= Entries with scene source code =
◆ ◆ ◆ ◆ ◆ ◆ ◆

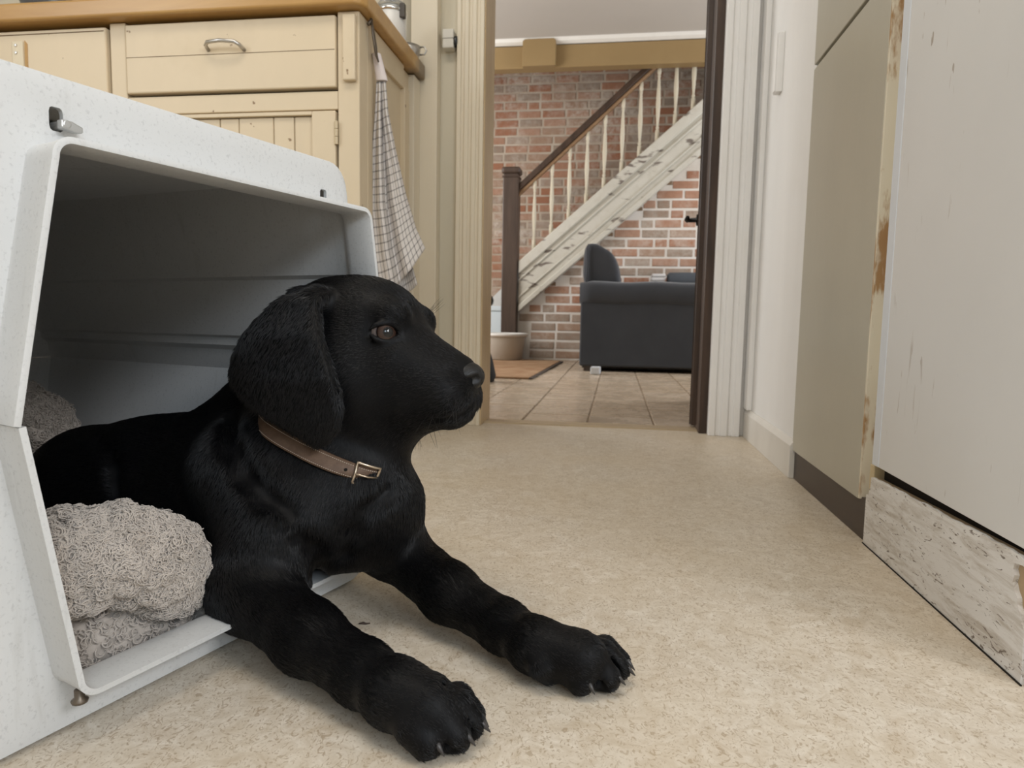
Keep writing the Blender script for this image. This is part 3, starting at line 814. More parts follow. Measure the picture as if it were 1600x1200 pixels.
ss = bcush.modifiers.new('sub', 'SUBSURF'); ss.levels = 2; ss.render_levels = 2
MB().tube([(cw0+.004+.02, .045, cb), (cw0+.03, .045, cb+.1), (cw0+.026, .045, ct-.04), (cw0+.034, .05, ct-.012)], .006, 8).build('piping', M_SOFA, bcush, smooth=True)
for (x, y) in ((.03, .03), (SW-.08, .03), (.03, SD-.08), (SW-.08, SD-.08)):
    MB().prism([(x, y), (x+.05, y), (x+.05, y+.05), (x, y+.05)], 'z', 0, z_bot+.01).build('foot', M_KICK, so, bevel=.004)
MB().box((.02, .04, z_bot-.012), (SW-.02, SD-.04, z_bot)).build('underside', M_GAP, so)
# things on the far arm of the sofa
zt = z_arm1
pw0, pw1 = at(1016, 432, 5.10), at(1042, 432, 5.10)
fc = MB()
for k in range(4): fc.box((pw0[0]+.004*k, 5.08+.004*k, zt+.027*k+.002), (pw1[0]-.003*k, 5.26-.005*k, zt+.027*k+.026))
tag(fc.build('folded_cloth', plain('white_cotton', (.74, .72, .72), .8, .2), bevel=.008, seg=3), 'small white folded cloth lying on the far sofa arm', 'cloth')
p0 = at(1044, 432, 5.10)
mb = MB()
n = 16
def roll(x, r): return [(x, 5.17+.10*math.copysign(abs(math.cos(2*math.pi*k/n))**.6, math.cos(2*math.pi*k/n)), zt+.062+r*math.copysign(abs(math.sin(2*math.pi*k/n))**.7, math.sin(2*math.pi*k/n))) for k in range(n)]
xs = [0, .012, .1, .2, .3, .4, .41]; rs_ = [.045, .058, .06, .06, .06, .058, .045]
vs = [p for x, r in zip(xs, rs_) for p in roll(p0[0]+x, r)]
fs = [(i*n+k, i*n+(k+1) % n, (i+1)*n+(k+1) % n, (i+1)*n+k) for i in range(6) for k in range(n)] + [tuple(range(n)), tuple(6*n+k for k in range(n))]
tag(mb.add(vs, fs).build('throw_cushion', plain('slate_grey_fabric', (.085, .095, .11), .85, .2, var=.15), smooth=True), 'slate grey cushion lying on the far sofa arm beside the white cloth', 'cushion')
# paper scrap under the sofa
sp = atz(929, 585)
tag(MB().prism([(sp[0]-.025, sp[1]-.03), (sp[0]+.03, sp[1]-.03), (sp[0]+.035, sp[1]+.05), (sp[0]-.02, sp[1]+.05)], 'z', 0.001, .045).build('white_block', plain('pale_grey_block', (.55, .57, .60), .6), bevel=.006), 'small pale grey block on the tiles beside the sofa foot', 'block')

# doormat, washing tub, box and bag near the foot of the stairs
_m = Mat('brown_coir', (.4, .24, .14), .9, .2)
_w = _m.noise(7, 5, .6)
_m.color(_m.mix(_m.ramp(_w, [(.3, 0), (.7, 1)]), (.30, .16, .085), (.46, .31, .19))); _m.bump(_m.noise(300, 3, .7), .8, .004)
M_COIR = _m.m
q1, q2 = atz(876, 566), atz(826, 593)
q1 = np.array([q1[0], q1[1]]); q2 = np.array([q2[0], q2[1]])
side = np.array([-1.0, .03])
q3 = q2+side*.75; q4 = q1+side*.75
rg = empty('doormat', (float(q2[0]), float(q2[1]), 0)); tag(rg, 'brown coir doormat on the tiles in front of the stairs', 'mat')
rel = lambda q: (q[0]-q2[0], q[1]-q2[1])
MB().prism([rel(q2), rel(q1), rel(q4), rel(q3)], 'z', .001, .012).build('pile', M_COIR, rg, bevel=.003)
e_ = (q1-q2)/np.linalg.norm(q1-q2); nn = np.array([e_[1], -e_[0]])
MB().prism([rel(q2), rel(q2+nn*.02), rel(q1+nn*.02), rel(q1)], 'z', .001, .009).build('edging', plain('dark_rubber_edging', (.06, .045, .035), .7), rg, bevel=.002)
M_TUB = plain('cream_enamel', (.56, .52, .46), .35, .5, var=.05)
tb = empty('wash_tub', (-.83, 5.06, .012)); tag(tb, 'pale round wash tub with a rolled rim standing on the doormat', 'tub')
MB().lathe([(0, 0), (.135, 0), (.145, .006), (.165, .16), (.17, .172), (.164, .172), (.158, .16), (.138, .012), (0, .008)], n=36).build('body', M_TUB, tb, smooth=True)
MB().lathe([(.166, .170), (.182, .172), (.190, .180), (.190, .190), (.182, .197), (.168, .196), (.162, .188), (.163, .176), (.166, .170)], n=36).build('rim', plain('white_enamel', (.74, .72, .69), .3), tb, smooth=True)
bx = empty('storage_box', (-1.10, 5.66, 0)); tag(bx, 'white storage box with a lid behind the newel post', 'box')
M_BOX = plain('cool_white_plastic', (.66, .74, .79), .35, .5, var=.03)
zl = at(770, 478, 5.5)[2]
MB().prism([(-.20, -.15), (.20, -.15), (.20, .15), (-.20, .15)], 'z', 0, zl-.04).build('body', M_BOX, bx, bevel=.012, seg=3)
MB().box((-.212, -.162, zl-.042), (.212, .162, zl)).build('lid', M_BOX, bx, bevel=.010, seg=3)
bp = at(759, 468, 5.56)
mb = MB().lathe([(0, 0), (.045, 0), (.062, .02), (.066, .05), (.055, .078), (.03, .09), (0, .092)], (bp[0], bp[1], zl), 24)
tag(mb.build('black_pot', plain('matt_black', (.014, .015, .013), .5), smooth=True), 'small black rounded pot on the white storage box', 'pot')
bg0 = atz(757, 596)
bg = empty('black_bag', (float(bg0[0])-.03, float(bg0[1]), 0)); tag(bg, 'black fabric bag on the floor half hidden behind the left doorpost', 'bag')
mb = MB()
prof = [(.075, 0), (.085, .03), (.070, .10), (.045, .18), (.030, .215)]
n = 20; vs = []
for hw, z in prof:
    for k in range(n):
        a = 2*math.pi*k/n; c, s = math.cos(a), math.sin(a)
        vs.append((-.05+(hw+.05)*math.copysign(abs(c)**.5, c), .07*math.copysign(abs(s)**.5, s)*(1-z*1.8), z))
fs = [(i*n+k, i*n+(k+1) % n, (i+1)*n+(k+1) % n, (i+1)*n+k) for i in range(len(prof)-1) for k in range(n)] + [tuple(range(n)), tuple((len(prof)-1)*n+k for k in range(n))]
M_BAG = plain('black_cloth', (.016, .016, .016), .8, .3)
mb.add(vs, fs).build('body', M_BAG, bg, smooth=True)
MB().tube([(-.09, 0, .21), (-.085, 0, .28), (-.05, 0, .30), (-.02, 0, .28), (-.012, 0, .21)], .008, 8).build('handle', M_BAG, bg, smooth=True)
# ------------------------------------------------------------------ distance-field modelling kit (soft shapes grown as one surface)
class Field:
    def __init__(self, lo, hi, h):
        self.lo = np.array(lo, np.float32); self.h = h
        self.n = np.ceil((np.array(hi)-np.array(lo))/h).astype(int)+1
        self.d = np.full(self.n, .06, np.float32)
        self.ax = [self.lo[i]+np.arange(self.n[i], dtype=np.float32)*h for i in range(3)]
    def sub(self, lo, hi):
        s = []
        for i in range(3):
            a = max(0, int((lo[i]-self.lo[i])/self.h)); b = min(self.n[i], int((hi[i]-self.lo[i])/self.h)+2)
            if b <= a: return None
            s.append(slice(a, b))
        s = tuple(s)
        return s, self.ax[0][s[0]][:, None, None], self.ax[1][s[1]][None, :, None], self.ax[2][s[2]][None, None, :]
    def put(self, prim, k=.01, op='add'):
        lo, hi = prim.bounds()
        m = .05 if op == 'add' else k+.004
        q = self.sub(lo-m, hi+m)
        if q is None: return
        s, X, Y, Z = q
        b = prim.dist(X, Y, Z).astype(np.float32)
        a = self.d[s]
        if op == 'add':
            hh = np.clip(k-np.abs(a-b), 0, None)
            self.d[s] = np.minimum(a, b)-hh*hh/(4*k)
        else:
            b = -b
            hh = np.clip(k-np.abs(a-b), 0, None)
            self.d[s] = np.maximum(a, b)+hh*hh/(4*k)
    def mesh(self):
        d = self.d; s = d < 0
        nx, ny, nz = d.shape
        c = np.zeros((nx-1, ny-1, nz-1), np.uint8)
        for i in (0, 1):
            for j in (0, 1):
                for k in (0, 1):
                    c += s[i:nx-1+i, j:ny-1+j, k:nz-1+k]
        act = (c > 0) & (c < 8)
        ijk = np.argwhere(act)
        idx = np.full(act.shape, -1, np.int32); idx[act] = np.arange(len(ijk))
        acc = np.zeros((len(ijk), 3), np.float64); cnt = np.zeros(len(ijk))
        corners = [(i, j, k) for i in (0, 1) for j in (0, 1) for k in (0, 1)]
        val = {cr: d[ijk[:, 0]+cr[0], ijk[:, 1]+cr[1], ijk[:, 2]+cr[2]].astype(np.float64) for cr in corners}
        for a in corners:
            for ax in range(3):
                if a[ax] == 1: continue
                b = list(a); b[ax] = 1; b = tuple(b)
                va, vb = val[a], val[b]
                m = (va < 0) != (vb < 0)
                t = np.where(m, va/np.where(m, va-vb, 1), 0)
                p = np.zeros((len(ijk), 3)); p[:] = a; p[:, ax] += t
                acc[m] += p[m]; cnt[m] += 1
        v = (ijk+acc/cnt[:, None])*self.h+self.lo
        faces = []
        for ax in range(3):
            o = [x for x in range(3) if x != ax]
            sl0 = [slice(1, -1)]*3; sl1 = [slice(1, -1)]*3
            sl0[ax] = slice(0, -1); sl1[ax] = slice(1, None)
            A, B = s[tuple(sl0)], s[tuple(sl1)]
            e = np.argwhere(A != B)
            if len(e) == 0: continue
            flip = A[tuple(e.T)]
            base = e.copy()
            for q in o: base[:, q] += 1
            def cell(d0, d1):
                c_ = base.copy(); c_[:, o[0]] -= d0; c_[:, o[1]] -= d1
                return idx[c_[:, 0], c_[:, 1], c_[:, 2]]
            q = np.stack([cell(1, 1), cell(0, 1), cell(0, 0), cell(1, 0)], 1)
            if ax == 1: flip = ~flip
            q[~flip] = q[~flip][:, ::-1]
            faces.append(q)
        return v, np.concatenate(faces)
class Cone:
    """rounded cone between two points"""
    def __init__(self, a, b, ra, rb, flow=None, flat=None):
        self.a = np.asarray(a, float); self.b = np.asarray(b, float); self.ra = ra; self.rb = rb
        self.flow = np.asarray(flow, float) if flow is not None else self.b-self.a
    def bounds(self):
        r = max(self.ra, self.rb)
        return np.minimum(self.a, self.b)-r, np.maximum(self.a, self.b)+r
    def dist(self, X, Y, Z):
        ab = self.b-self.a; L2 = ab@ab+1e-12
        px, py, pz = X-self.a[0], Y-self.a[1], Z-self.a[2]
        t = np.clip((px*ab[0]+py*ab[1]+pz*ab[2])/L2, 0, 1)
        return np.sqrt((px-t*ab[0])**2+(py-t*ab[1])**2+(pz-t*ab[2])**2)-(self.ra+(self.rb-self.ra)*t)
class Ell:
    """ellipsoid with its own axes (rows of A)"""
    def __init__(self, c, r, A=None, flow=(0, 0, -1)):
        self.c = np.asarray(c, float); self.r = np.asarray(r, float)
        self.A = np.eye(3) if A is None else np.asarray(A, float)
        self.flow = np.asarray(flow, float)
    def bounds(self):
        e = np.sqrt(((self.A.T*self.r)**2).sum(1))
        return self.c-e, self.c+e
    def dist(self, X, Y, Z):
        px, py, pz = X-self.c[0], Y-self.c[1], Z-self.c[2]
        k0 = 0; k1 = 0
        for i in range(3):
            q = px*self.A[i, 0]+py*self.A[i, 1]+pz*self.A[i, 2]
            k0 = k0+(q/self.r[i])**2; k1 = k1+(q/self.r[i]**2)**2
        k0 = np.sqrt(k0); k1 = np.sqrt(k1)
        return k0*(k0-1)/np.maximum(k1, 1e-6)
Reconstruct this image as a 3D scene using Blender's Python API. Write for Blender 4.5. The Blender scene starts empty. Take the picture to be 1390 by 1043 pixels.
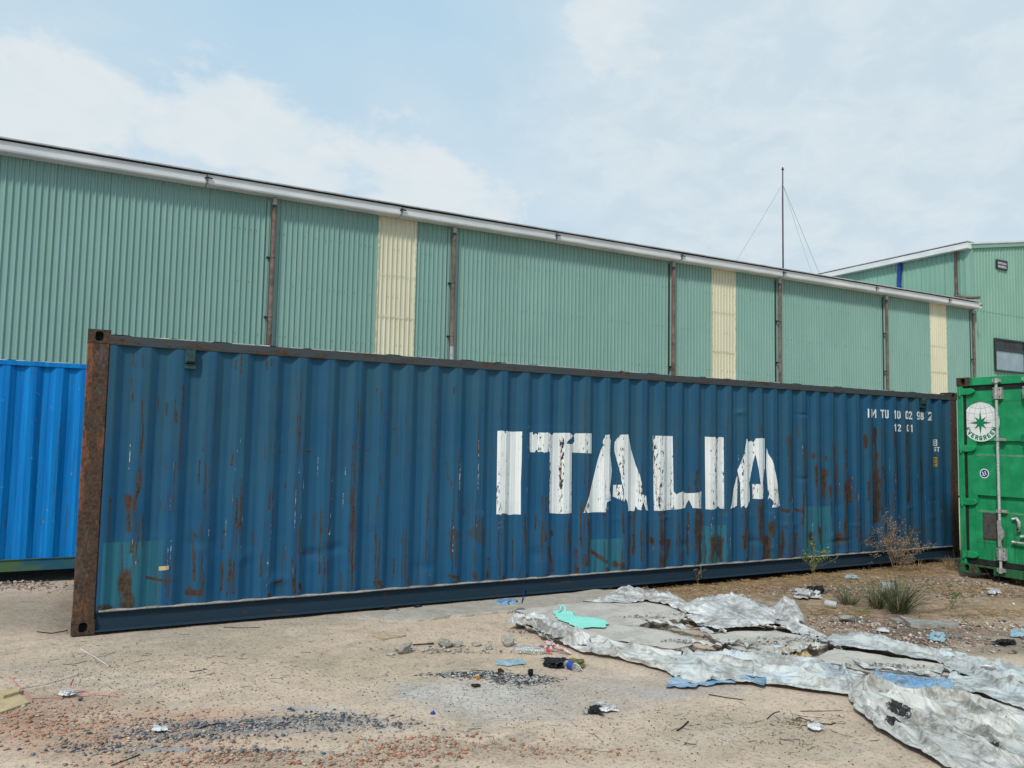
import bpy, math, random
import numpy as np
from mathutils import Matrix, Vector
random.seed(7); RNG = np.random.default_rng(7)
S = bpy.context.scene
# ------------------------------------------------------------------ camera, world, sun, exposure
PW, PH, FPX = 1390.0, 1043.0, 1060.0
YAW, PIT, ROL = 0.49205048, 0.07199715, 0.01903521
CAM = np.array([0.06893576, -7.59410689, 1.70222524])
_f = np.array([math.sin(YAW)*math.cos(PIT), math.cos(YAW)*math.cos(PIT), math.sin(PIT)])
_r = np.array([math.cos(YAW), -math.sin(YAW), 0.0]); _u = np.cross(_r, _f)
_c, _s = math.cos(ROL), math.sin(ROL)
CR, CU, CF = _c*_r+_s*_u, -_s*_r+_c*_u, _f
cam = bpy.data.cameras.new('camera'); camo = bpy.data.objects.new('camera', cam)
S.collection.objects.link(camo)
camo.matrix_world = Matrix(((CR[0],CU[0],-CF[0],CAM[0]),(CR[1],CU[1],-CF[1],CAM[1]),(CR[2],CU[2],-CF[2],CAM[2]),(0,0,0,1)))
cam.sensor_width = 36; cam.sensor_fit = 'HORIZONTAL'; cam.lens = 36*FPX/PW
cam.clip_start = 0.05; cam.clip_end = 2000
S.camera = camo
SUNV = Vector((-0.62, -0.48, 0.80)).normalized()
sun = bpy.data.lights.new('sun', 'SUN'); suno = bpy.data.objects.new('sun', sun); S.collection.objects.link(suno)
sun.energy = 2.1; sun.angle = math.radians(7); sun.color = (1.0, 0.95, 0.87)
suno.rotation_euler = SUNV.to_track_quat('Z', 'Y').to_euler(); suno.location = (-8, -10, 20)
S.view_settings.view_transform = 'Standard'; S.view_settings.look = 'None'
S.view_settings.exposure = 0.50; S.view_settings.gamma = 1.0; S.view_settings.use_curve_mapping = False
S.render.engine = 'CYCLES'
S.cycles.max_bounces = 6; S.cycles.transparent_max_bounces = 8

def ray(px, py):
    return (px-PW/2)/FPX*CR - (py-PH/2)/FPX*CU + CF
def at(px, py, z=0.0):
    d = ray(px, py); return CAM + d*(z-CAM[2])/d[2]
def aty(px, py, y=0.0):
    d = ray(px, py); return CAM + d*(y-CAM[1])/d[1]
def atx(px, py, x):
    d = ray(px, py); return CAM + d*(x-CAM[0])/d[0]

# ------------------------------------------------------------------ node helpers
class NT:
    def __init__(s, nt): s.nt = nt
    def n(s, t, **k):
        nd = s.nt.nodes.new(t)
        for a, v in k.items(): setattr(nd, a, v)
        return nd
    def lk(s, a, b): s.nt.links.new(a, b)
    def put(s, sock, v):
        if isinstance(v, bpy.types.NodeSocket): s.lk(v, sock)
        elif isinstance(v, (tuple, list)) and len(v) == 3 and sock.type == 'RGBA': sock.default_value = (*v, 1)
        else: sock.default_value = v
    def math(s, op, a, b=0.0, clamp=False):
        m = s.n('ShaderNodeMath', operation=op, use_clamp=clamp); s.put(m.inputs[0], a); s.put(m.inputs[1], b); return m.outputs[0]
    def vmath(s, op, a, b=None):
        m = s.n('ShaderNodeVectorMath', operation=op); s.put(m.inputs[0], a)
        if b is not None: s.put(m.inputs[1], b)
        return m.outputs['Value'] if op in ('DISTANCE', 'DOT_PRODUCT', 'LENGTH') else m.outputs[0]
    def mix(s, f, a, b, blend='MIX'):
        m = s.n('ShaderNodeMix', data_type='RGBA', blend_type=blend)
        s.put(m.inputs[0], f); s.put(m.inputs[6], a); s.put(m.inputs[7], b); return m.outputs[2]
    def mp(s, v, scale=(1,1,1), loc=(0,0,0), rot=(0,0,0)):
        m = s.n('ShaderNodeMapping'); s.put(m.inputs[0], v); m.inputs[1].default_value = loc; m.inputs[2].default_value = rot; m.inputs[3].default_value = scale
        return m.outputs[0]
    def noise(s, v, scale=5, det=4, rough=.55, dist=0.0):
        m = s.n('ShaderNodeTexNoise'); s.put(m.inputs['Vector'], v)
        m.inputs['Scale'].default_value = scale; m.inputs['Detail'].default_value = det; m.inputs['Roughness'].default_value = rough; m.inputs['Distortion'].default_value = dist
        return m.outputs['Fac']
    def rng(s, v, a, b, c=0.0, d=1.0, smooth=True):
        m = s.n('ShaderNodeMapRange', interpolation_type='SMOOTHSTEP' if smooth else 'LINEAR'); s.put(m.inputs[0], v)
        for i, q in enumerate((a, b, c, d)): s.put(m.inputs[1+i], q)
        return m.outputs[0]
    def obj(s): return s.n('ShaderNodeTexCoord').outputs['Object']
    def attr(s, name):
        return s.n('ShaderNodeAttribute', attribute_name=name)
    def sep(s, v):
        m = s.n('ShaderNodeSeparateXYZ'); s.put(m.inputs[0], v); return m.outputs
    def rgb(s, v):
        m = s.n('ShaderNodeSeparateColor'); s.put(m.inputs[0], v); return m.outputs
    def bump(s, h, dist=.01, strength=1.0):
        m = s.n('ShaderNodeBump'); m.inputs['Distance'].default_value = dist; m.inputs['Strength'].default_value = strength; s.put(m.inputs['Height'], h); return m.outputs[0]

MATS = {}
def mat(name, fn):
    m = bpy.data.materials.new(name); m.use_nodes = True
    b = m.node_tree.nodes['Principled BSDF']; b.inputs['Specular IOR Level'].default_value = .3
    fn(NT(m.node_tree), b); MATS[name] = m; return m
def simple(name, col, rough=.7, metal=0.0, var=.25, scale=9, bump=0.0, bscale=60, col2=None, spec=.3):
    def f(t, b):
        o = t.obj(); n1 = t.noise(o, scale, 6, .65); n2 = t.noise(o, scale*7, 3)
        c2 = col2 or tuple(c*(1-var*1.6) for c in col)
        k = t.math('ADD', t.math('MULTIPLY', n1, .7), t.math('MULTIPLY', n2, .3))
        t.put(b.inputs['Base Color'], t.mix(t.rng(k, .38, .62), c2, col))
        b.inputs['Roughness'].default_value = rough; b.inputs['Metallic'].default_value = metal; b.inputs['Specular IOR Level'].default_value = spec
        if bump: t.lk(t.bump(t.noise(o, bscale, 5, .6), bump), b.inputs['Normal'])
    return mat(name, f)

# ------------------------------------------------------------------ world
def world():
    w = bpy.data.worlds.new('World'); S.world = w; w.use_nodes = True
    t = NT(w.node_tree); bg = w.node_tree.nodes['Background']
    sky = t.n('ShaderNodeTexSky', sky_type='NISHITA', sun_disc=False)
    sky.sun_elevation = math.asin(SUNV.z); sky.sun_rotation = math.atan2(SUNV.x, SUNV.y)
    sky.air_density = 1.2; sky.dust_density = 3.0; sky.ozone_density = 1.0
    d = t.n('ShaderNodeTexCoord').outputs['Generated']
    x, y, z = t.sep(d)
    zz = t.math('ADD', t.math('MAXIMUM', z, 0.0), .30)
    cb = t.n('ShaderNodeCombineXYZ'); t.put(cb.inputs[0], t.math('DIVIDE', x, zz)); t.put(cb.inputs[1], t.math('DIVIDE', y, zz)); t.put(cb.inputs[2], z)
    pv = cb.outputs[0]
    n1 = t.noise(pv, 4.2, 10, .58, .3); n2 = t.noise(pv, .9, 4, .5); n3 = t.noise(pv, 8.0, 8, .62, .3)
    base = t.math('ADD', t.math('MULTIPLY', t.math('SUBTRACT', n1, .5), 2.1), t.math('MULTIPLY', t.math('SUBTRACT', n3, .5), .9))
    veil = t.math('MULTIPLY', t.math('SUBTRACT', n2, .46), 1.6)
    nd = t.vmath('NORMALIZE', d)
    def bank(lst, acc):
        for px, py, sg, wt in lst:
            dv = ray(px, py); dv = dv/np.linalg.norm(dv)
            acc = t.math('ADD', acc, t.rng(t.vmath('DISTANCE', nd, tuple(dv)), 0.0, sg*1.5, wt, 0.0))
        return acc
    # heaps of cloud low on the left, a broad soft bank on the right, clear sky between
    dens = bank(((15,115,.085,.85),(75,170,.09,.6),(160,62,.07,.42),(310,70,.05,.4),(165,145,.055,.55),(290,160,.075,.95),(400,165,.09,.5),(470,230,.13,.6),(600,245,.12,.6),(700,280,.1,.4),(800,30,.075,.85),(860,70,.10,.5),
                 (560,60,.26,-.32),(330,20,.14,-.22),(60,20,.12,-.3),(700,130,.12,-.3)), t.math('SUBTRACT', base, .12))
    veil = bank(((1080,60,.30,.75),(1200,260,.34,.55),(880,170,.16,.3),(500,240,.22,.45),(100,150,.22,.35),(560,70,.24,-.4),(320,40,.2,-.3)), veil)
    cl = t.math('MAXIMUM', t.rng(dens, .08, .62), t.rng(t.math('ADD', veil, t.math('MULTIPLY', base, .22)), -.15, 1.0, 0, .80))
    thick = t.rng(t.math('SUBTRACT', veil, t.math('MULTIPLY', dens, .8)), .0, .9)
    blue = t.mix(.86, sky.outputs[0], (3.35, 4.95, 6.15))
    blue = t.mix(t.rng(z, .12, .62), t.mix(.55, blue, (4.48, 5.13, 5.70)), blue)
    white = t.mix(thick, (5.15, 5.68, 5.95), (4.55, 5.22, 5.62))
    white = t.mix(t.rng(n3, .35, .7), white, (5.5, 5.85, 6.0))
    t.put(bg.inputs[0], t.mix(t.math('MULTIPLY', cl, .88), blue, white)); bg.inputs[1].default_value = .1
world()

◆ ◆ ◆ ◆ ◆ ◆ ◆

= Given request =
Transcribe the entries from their first line to the line that holds "sofa foot', 'block')", both included, and skip every picture.

= Reply to the task =
Keep writing the Blender script for this image. This is part 3, starting at line 814. More parts follow. Measure the picture as if it were 1600x1200 pixels.
ss = bcush.modifiers.new('sub', 'SUBSURF'); ss.levels = 2; ss.render_levels = 2
MB().tube([(cw0+.004+.02, .045, cb), (cw0+.03, .045, cb+.1), (cw0+.026, .045, ct-.04), (cw0+.034, .05, ct-.012)], .006, 8).build('piping', M_SOFA, bcush, smooth=True)
for (x, y) in ((.03, .03), (SW-.08, .03), (.03, SD-.08), (SW-.08, SD-.08)):
    MB().prism([(x, y), (x+.05, y), (x+.05, y+.05), (x, y+.05)], 'z', 0, z_bot+.01).build('foot', M_KICK, so, bevel=.004)
MB().box((.02, .04, z_bot-.012), (SW-.02, SD-.04, z_bot)).build('underside', M_GAP, so)
# things on the far arm of the sofa
zt = z_arm1
pw0, pw1 = at(1016, 432, 5.10), at(1042, 432, 5.10)
fc = MB()
for k in range(4): fc.box((pw0[0]+.004*k, 5.08+.004*k, zt+.027*k+.002), (pw1[0]-.003*k, 5.26-.005*k, zt+.027*k+.026))
tag(fc.build('folded_cloth', plain('white_cotton', (.74, .72, .72), .8, .2), bevel=.008, seg=3), 'small white folded cloth lying on the far sofa arm', 'cloth')
p0 = at(1044, 432, 5.10)
mb = MB()
n = 16
def roll(x, r): return [(x, 5.17+.10*math.copysign(abs(math.cos(2*math.pi*k/n))**.6, math.cos(2*math.pi*k/n)), zt+.062+r*math.copysign(abs(math.sin(2*math.pi*k/n))**.7, math.sin(2*math.pi*k/n))) for k in range(n)]
xs = [0, .012, .1, .2, .3, .4, .41]; rs_ = [.045, .058, .06, .06, .06, .058, .045]
vs = [p for x, r in zip(xs, rs_) for p in roll(p0[0]+x, r)]
fs = [(i*n+k, i*n+(k+1) % n, (i+1)*n+(k+1) % n, (i+1)*n+k) for i in range(6) for k in range(n)] + [tuple(range(n)), tuple(6*n+k for k in range(n))]
tag(mb.add(vs, fs).build('throw_cushion', plain('slate_grey_fabric', (.085, .095, .11), .85, .2, var=.15), smooth=True), 'slate grey cushion lying on the far sofa arm beside the white cloth', 'cushion')
# paper scrap under the sofa
sp = atz(929, 585)
tag(MB().prism([(sp[0]-.025, sp[1]-.03), (sp[0]+.03, sp[1]-.03), (sp[0]+.035, sp[1]+.05), (sp[0]-.02, sp[1]+.05)], 'z', 0.001, .045).build('white_block', plain('pale_grey_block', (.55, .57, .60), .6), bevel=.006), 'small pale grey block on the tiles beside the sofa foot', 'block')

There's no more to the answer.